In a certain school district in a large metropolitan area, the SAT scores over that past five years are normally distributed with a mean of 1476. Furthermore, P20 is 1209.
For a normal distribution, what is the z-score for the 99-th percentile?
To find the z-score for the 99th percentile of a normally distributed SAT score, we need to calculate the z-score from the standard normal distribution that corresponds to the 99th percentile.
The z-score formula for any value X in a normal distribution is:
\[ z = \frac{X - \mu}{\sigma} \]
where:
- \( z \) is the z-score,
- \( X \) is the value from the normal distribution,
- \( \mu \) is the mean of the distribution, and
- \( \sigma \) is the standard deviation of the distribution.
Since P20 is the 20th percentile (the value below which 20% of the data fall), and you've mentioned that P20 is 1209, this corresponds to a z-score of -0.8416 (which is the z-score for the 20th percentile as per the standard normal distribution table).
Now we can use this information to calculate the standard deviation of the SAT scores:
\[ Z_{P20} = \frac{X_{P20} - \mu}{\sigma} \]
\[ -0.8416 = \frac{1209 - 1476}{\sigma} \]
\[ \sigma = \frac{1209 - 1476}{-0.8416} \]
\[ \sigma = \frac{-267}{-0.8416} \]
\[ \sigma \approx 317.2 \]
Now that we have \( \sigma \), we can find the value that corresponds to the 99th percentile (which we will label as \( X_{99} \)). You can look up the z-score for the 99th percentile in standard normal distribution tables or use a statistical software or calculator.
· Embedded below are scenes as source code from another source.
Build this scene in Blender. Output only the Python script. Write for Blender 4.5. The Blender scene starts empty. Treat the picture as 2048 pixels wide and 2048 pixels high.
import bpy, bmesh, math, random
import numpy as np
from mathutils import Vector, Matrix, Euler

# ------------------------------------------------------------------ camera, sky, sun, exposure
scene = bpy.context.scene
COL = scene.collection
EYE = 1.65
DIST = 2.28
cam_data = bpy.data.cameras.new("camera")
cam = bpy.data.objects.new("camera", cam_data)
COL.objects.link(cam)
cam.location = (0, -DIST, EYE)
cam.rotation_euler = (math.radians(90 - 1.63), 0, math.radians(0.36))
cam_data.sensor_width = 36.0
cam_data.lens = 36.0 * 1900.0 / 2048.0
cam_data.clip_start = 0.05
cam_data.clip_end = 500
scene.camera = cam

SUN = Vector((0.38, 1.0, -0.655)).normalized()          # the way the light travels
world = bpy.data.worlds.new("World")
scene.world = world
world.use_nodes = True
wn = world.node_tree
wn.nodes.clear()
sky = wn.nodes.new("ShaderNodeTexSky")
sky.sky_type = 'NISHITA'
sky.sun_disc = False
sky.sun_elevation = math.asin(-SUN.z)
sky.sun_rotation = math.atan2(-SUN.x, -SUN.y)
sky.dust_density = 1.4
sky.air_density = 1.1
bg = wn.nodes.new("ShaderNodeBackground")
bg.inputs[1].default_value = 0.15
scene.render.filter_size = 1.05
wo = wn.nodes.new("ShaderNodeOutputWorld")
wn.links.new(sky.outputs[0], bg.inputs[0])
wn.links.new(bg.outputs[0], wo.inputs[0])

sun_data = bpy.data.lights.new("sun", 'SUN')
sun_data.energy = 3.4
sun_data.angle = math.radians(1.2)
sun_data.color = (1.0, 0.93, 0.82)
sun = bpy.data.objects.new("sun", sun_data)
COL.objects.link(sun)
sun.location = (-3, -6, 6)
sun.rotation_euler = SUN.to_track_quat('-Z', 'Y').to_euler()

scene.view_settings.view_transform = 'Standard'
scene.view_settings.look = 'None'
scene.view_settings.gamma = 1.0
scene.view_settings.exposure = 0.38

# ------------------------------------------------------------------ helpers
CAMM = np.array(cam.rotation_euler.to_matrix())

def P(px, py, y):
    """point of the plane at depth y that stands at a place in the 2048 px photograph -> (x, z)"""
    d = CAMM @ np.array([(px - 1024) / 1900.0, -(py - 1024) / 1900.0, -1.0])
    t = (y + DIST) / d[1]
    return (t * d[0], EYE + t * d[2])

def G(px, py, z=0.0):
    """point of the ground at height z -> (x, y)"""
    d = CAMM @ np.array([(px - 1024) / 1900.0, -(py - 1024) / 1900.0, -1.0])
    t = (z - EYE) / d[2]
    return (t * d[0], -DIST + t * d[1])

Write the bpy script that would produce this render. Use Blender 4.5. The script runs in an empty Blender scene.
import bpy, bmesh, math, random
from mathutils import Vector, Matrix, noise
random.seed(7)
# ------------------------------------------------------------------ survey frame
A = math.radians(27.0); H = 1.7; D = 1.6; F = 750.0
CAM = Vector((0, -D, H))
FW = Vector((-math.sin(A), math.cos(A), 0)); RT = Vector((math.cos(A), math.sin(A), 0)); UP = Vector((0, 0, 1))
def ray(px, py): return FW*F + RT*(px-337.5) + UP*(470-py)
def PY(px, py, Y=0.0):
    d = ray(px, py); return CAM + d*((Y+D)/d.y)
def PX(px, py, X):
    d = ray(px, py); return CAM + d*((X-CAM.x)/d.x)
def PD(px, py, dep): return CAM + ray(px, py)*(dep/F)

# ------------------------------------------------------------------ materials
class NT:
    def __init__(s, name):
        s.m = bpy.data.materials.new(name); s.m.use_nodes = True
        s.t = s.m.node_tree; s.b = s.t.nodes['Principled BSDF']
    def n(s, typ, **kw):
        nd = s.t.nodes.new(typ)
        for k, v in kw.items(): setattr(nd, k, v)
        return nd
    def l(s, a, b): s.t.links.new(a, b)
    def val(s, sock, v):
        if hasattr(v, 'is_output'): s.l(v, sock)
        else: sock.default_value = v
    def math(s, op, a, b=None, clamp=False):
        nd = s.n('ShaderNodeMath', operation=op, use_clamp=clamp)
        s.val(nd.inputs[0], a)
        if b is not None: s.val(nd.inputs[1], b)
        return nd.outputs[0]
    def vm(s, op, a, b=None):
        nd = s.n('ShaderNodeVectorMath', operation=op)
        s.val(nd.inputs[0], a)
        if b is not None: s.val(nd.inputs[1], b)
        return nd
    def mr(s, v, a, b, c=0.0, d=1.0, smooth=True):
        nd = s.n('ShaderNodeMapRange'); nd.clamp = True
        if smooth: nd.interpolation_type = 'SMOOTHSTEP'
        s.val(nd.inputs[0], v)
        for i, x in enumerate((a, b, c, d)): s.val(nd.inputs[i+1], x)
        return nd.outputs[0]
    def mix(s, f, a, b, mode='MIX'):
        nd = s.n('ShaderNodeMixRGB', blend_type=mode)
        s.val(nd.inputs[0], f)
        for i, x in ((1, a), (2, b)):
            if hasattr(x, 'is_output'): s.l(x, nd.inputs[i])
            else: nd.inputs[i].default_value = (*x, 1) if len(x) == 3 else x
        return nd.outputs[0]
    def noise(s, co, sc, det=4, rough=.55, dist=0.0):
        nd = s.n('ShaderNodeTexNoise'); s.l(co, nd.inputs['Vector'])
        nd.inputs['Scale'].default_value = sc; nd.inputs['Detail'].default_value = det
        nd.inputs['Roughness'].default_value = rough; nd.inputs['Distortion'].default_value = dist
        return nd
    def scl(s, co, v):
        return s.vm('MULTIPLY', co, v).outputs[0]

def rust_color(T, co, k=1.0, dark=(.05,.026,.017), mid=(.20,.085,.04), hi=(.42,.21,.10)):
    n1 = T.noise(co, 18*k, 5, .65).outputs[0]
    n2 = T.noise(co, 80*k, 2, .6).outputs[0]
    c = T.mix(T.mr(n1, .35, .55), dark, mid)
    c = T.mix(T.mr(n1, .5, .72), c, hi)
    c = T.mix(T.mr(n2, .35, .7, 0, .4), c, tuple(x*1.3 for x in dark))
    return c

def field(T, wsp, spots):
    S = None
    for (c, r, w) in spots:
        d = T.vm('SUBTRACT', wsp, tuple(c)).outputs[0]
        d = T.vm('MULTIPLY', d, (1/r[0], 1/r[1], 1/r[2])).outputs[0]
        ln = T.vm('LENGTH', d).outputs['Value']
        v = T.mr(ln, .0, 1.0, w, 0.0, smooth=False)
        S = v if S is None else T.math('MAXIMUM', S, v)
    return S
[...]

The z-score for the 99th percentile is approximately 2.33.
We can then use this z-score to find \( X_{99} \) as follows:
\[ Z_{99} = \frac{X_{99} - \mu}{\sigma} \]
\[ 2.33 = \frac{X_{99} - 1476}{317.2} \]
\[ X_{99} - 1476 = 2.33 \cdot 317.2 \]
\[ X_{99} - 1476 = 739.196 \]
\[ X_{99} = 739.196 + 1476 \]
\[ X_{99} \approx 2215.2 \]
Since your question didn't ask for the actual SAT score but the z-score corresponding to the 99th percentile, the z-score is approximately 2.33.